* Task to carry out
Exactly reproduce each line of the listing that follows.

* Supplied information
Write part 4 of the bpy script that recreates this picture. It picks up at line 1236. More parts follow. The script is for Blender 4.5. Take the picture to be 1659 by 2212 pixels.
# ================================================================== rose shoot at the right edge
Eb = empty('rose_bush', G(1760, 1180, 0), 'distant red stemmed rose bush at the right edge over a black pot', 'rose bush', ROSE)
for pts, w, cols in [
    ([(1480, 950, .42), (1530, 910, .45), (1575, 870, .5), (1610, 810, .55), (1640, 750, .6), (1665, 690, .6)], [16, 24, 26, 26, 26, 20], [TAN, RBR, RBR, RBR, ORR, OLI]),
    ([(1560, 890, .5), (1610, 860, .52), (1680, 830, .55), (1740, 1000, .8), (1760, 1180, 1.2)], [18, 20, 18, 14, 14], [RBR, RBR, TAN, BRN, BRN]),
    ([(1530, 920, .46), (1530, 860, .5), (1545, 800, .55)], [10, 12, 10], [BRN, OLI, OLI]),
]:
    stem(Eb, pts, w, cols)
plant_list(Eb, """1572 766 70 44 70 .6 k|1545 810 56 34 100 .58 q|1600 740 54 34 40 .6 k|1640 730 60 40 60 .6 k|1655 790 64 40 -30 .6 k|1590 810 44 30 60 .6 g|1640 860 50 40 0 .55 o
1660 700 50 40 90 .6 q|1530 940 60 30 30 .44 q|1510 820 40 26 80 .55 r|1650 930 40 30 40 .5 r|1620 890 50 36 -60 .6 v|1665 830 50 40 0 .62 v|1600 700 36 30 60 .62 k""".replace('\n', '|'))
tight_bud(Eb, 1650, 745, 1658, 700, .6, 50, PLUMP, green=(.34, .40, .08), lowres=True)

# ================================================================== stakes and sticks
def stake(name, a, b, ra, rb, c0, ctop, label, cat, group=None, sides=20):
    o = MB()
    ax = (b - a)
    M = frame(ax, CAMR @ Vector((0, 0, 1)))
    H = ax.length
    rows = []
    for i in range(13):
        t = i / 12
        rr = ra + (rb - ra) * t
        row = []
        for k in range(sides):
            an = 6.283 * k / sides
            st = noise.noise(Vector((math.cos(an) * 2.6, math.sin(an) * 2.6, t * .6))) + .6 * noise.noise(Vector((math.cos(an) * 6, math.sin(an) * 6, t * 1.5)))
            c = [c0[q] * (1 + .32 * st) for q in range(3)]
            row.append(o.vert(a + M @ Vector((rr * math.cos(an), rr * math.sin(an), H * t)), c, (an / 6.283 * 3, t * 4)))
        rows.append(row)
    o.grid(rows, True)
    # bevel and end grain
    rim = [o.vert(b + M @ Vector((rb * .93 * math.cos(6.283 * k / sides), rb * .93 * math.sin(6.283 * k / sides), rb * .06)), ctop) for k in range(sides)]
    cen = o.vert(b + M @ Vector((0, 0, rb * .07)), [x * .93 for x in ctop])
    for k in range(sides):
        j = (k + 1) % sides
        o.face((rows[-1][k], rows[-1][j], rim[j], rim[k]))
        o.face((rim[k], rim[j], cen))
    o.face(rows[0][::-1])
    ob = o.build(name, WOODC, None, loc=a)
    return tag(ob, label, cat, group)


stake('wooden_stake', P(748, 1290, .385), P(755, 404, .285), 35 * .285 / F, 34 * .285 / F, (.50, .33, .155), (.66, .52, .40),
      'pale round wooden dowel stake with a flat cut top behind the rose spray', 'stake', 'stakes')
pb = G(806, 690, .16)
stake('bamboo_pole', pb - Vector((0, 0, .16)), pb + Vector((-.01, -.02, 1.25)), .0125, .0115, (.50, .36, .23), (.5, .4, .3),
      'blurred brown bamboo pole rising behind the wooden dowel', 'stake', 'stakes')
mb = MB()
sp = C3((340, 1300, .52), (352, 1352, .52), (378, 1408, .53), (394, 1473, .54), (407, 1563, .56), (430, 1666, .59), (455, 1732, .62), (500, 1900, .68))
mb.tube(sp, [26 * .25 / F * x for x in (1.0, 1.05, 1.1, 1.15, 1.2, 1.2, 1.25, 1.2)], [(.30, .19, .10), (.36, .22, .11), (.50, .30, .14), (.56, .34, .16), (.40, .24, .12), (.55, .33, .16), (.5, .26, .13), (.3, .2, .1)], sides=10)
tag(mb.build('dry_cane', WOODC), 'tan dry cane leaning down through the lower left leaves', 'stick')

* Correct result
Write part 4 of the bpy script that recreates this picture. It picks up at line 1236. More parts follow. The script is for Blender 4.5. Take the picture to be 1659 by 2212 pixels.
# ================================================================== rose shoot at the right edge
Eb = empty('rose_bush', G(1760, 1180, 0), 'distant red stemmed rose bush at the right edge over a black pot', 'rose bush', ROSE)
for pts, w, cols in [
    ([(1480, 950, .42), (1530, 910, .45), (1575, 870, .5), (1610, 810, .55), (1640, 750, .6), (1665, 690, .6)], [16, 24, 26, 26, 26, 20], [TAN, RBR, RBR, RBR, ORR, OLI]),
    ([(1560, 890, .5), (1610, 860, .52), (1680, 830, .55), (1740, 1000, .8), (1760, 1180, 1.2)], [18, 20, 18, 14, 14], [RBR, RBR, TAN, BRN, BRN]),
    ([(1530, 920, .46), (1530, 860, .5), (1545, 800, .55)], [10, 12, 10], [BRN, OLI, OLI]),
]:
    stem(Eb, pts, w, cols)
plant_list(Eb, """1572 766 70 44 70 .6 k|1545 810 56 34 100 .58 q|1600 740 54 34 40 .6 k|1640 730 60 40 60 .6 k|1655 790 64 40 -30 .6 k|1590 810 44 30 60 .6 g|1640 860 50 40 0 .55 o
1660 700 50 40 90 .6 q|1530 940 60 30 30 .44 q|1510 820 40 26 80 .55 r|1650 930 40 30 40 .5 r|1620 890 50 36 -60 .6 v|1665 830 50 40 0 .62 v|1600 700 36 30 60 .62 k""".replace('\n', '|'))
tight_bud(Eb, 1650, 745, 1658, 700, .6, 50, PLUMP, green=(.34, .40, .08), lowres=True)

# ================================================================== stakes and sticks
def stake(name, a, b, ra, rb, c0, ctop, label, cat, group=None, sides=20):
    o = MB()
    ax = (b - a)
    M = frame(ax, CAMR @ Vector((0, 0, 1)))
    H = ax.length
    rows = []
    for i in range(13):
        t = i / 12
        rr = ra + (rb - ra) * t
        row = []
        for k in range(sides):
            an = 6.283 * k / sides
            st = noise.noise(Vector((math.cos(an) * 2.6, math.sin(an) * 2.6, t * .6))) + .6 * noise.noise(Vector((math.cos(an) * 6, math.sin(an) * 6, t * 1.5)))
            c = [c0[q] * (1 + .32 * st) for q in range(3)]
            row.append(o.vert(a + M @ Vector((rr * math.cos(an), rr * math.sin(an), H * t)), c, (an / 6.283 * 3, t * 4)))
        rows.append(row)
    o.grid(rows, True)
    # bevel and end grain
    rim = [o.vert(b + M @ Vector((rb * .93 * math.cos(6.283 * k / sides), rb * .93 * math.sin(6.283 * k / sides), rb * .06)), ctop) for k in range(sides)]
    cen = o.vert(b + M @ Vector((0, 0, rb * .07)), [x * .93 for x in ctop])
    for k in range(sides):
        j = (k + 1) % sides
        o.face((rows[-1][k], rows[-1][j], rim[j], rim[k]))
        o.face((rim[k], rim[j], cen))
    o.face(rows[0][::-1])
    ob = o.build(name, WOODC, None, loc=a)
    return tag(ob, label, cat, group)


stake('wooden_stake', P(748, 1290, .385), P(755, 404, .285), 35 * .285 / F, 34 * .285 / F, (.50, .33, .155), (.66, .52, .40),
      'pale round wooden dowel stake with a flat cut top behind the rose spray', 'stake', 'stakes')
pb = G(806, 690, .16)
stake('bamboo_pole', pb - Vector((0, 0, .16)), pb + Vector((-.01, -.02, 1.25)), .0125, .0115, (.50, .36, .23), (.5, .4, .3),
      'blurred brown bamboo pole rising behind the wooden dowel', 'stake', 'stakes')
mb = MB()
sp = C3((340, 1300, .52), (352, 1352, .52), (378, 1408, .53), (394, 1473, .54), (407, 1563, .56), (430, 1666, .59), (455, 1732, .62), (500, 1900, .68))
mb.tube(sp, [26 * .25 / F * x for x in (1.0, 1.05, 1.1, 1.15, 1.2, 1.2, 1.25, 1.2)], [(.30, .19, .10), (.36, .22, .11), (.50, .30, .14), (.56, .34, .16), (.40, .24, .12), (.55, .33, .16), (.5, .26, .13), (.3, .2, .1)], sides=10)
tag(mb.build('dry_cane', WOODC), 'tan dry cane leaning down through the lower left leaves', 'stick')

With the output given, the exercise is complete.